Problem to work on
The complete listing should be restated exactly.

Information supplied

****************

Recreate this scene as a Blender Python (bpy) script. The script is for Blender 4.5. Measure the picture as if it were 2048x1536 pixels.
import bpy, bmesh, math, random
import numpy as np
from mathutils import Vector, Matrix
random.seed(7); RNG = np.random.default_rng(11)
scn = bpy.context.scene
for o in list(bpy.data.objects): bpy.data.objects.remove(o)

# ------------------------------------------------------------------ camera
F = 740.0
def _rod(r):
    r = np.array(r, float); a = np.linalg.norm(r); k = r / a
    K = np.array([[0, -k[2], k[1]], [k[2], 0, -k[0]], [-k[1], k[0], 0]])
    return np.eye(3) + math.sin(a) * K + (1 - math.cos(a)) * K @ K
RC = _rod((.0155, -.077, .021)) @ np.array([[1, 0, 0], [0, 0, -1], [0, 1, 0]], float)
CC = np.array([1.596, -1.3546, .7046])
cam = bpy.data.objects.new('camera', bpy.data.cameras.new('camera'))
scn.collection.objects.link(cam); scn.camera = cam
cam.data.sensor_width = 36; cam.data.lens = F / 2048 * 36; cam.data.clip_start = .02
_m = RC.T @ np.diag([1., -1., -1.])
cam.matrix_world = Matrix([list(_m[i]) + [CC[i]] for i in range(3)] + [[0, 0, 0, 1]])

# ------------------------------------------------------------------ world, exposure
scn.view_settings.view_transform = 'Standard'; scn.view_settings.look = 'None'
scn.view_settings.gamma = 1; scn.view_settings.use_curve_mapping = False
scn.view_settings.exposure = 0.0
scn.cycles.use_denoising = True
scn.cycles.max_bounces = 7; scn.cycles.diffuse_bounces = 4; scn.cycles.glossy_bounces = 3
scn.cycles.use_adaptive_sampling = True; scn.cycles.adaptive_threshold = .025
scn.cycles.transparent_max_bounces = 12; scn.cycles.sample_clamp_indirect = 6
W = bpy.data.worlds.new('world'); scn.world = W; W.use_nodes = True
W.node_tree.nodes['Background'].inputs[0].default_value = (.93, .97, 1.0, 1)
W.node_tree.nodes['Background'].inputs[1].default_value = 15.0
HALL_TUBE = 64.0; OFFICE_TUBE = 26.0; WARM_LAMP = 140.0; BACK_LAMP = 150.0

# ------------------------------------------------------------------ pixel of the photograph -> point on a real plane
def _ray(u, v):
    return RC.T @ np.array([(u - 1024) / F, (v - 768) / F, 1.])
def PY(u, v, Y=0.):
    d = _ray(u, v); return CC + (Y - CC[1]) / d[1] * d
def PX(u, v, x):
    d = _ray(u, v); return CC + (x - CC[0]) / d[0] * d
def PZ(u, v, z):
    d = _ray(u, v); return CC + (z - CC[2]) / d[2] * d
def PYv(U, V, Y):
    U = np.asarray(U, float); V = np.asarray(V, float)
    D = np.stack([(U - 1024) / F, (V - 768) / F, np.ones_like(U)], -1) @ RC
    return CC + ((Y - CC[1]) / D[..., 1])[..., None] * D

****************

Worked solution
Recreate this scene as a Blender Python (bpy) script. The script is for Blender 4.5. Measure the picture as if it were 2048x1536 pixels.
import bpy, bmesh, math, random
import numpy as np
from mathutils import Vector, Matrix
random.seed(7); RNG = np.random.default_rng(11)
scn = bpy.context.scene
for o in list(bpy.data.objects): bpy.data.objects.remove(o)

# ------------------------------------------------------------------ camera
F = 740.0
def _rod(r):
    r = np.array(r, float); a = np.linalg.norm(r); k = r / a
    K = np.array([[0, -k[2], k[1]], [k[2], 0, -k[0]], [-k[1], k[0], 0]])
    return np.eye(3) + math.sin(a) * K + (1 - math.cos(a)) * K @ K
RC = _rod((.0155, -.077, .021)) @ np.array([[1, 0, 0], [0, 0, -1], [0, 1, 0]], float)
CC = np.array([1.596, -1.3546, .7046])
cam = bpy.data.objects.new('camera', bpy.data.cameras.new('camera'))
scn.collection.objects.link(cam); scn.camera = cam
cam.data.sensor_width = 36; cam.data.lens = F / 2048 * 36; cam.data.clip_start = .02
_m = RC.T @ np.diag([1., -1., -1.])
cam.matrix_world = Matrix([list(_m[i]) + [CC[i]] for i in range(3)] + [[0, 0, 0, 1]])

# ------------------------------------------------------------------ world, exposure
scn.view_settings.view_transform = 'Standard'; scn.view_settings.look = 'None'
scn.view_settings.gamma = 1; scn.view_settings.use_curve_mapping = False
scn.view_settings.exposure = 0.0
scn.cycles.use_denoising = True
scn.cycles.max_bounces = 7; scn.cycles.diffuse_bounces = 4; scn.cycles.glossy_bounces = 3
scn.cycles.use_adaptive_sampling = True; scn.cycles.adaptive_threshold = .025
scn.cycles.transparent_max_bounces = 12; scn.cycles.sample_clamp_indirect = 6
W = bpy.data.worlds.new('world'); scn.world = W; W.use_nodes = True
W.node_tree.nodes['Background'].inputs[0].default_value = (.93, .97, 1.0, 1)
W.node_tree.nodes['Background'].inputs[1].default_value = 15.0
HALL_TUBE = 64.0; OFFICE_TUBE = 26.0; WARM_LAMP = 140.0; BACK_LAMP = 150.0

# ------------------------------------------------------------------ pixel of the photograph -> point on a real plane
def _ray(u, v):
    return RC.T @ np.array([(u - 1024) / F, (v - 768) / F, 1.])
def PY(u, v, Y=0.):
    d = _ray(u, v); return CC + (Y - CC[1]) / d[1] * d
def PX(u, v, x):
    d = _ray(u, v); return CC + (x - CC[0]) / d[0] * d
def PZ(u, v, z):
    d = _ray(u, v); return CC + (z - CC[2]) / d[2] * d
def PYv(U, V, Y):
    U = np.asarray(U, float); V = np.asarray(V, float)
    D = np.stack([(U - 1024) / F, (V - 768) / F, np.ones_like(U)], -1) @ RC
    return CC + ((Y - CC[1]) / D[..., 1])[..., None] * D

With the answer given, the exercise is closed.